EDTECH #505 Reflection 9 – Data Representation

It was very helpful to spend some time reviewing good practices for data representation in print.  While I have frequently made use of charts and imagery to highlight or break down data, I never gave much thought to how that information could be prepared to present the strongest statistics possible without misleading the reader.  My lack of thought in this regard may stem from my lack of use of pictures in charts, leaning more towards graphs or pie charts.  After processing the readings and reviewing samples however, it became clear how easily images can distort and mislead a reader.  The problem arises from the fact that scaling an image up or down changes more than one variable.  As an image scales up or down both width and height change which conveys information that is not necessarily relevant or true to the data collected.  The whole point of conveying data in the form of charts, tables, graphs, and images in a scientific or educational presentation is to support the relevancy of the material contained within the presentation.  Using supporting data that misleads the reader or audience completely defeats the purpose.

I think that moving forward it will still require a fair amount of practice and simple trial and error to determine which forms of data presentation are the most appropriate in any given situation.  Moving forward in evaluation and Education Technology, I do not expect that finding evaluations to practice on will be a problem, and for the most part, any presentation can make use of the accurate portrayal of supporting data!

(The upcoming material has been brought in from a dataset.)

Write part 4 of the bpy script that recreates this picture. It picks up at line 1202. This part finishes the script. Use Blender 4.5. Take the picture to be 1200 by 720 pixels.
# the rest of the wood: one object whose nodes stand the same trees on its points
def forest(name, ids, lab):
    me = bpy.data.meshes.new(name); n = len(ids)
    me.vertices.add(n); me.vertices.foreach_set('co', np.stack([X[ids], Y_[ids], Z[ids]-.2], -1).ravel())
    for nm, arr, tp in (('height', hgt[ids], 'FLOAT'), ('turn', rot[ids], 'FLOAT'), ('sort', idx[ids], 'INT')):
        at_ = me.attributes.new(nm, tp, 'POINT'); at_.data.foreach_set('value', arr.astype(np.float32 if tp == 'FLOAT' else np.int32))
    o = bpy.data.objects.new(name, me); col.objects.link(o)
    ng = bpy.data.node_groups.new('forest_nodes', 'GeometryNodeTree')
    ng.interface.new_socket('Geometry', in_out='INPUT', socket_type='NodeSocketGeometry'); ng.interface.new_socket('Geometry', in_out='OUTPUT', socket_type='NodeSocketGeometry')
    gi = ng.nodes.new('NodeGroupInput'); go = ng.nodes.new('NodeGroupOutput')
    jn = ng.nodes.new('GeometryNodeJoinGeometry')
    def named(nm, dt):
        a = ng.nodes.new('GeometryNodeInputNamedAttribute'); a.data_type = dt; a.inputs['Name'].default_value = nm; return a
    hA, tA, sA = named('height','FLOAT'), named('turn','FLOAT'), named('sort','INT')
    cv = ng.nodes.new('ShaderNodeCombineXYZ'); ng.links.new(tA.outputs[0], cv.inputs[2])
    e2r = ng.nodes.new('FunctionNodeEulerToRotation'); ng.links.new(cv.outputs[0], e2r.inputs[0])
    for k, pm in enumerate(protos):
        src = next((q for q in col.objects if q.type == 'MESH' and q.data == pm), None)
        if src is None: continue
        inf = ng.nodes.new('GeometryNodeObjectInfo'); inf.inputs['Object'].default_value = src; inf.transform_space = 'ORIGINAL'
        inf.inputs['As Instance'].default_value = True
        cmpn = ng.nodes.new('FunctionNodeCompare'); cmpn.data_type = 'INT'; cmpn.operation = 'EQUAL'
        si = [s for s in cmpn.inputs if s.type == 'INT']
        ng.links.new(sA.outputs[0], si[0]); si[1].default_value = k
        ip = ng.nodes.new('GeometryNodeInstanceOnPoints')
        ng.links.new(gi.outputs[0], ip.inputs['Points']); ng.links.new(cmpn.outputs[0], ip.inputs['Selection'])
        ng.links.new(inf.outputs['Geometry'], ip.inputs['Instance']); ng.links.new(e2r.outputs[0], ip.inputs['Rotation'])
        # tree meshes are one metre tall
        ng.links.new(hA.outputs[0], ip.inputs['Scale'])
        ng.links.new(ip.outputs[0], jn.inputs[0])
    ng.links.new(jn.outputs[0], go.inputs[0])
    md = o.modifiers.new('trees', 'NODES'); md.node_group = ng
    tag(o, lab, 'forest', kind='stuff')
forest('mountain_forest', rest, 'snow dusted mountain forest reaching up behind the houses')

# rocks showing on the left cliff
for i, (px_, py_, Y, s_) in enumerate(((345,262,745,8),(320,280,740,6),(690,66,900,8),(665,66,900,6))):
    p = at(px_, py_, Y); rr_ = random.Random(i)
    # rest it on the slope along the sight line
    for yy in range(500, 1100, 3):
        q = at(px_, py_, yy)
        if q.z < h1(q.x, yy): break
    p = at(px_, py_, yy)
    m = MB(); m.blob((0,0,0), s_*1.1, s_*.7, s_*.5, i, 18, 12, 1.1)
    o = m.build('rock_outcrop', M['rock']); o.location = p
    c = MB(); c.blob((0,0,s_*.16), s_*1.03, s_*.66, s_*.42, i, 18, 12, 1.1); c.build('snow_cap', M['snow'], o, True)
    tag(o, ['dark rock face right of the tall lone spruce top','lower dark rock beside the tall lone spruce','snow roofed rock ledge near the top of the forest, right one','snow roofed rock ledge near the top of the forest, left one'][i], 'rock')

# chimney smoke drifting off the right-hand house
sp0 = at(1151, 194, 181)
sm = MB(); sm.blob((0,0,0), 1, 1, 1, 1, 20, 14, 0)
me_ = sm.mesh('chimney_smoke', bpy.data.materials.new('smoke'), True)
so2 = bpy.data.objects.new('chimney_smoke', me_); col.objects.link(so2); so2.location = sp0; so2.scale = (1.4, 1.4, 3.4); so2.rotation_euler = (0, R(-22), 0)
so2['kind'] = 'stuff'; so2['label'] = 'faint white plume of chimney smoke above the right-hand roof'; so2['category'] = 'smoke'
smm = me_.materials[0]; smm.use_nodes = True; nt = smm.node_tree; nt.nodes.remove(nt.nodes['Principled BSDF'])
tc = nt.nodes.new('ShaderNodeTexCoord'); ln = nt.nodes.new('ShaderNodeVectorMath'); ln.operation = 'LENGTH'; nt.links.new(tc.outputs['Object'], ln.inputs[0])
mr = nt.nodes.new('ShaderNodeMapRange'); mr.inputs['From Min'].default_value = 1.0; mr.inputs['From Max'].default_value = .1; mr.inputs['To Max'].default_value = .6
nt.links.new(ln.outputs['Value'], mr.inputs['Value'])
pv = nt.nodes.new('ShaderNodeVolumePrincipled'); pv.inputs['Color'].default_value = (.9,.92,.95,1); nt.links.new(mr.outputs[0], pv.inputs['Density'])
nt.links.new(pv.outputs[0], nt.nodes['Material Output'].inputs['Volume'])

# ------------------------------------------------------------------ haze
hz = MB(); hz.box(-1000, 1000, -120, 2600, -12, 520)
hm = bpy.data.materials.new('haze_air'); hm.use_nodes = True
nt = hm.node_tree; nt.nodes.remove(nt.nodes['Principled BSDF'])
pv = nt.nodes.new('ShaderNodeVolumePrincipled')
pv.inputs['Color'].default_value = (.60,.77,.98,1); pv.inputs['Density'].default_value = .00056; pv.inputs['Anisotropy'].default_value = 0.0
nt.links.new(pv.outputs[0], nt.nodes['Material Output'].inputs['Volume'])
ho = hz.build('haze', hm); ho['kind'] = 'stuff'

505 Reflection #7 Rubric’s

The notion of rubrics, is a good one.  A rubric provides a road map of expectations from instructor to student outlining the path to the successful completion of an assignment.  While there are arguments against rubrics, they mostly seem to center around the degradation of student work (quality) because students are given the “bare minimum” requirements to succeed in the assigned task.  While this may be the case for some students, one can not discount that there will always be students in any given subject or class who are determined to put forth the least amount of effort possible while still completing the objective assigned.  Providing the crteria which will be used to assess these works ahead of time ensures that those completing the assignments have a road map to follow to ensure they complete the instructors list of objectives and don’t stray from the assignment’s paramaters.

While not an exclusive tool of acadameia, rubric’s seem to have less bearing in the private sector then they do in an academic setting.  Rubric’s, by their very nature, break down a task into various levels of correctness or point spread for grading purposes 70-80, 80-90, etc.  There are certianly situations in business education where grading occurs in which a rubric could be useful, but much of the time tasks, projects, or assignments are either right or wrong, complete or incomplete.  In these situations a rubric would not appear to be a relavent resource.  Case in point, business development courses or even licensing courses are, in my experience, pass fail.  You complete the work in a satisfactory manner and pass, or you do not and you fail.